Alphonse Mingana has a checquered reputation in academe, and indeed in academia.edu. Bert Jacobs provides the background for Mingana's article on the last third of BarSalibi.
For background I am un-fond of the genre "discredit the source to discredit the thesis". Wiker and Hahn played this game in Politicizing the Bible. So what if the Bible or the Qurʾān were "politicized"? Maybe these texts should be! At the least if "disinterested" scholars are so disinterested they won't deign to do the work, then someone gotta. And even if Mingana was biased in his translation, and in his interpretation; he might still be right. Are his opponents unbiased?
All this said, it may be that behind Mingana - and behind Hoegel - is a florilegium of selected passages, and not a translation. For us the Latins Peter of Toledo did a translation. Nicetas did a selection - as did BarSalibi, and the author(s) of the various 'Umar/Leo dialogues. Some secretary may have selected these passages for them. BarSalibi in particular might rely upon the Shurraya of Abu Nuh - which we no longer have.

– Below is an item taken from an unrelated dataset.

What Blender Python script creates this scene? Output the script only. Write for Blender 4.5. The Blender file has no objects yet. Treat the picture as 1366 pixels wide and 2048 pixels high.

That content (I hear) also got into an Arabic Tafnid, more explicitly... albeit also lost.
I am reminded of Nicholas Donin's selection of Talmud excerpts on behalf of the Inquisition, or of whatever Louis IX called the Office in Middle French.
The question moves, to who was the secretary. Nicetas' source seemed, to Hoegel, early. Likewise BarSalibi's source might have been early; Jacobs is aware of Abu Nuh, whose Syriac work - it is said - got translated into Arabic and stored in Egypt.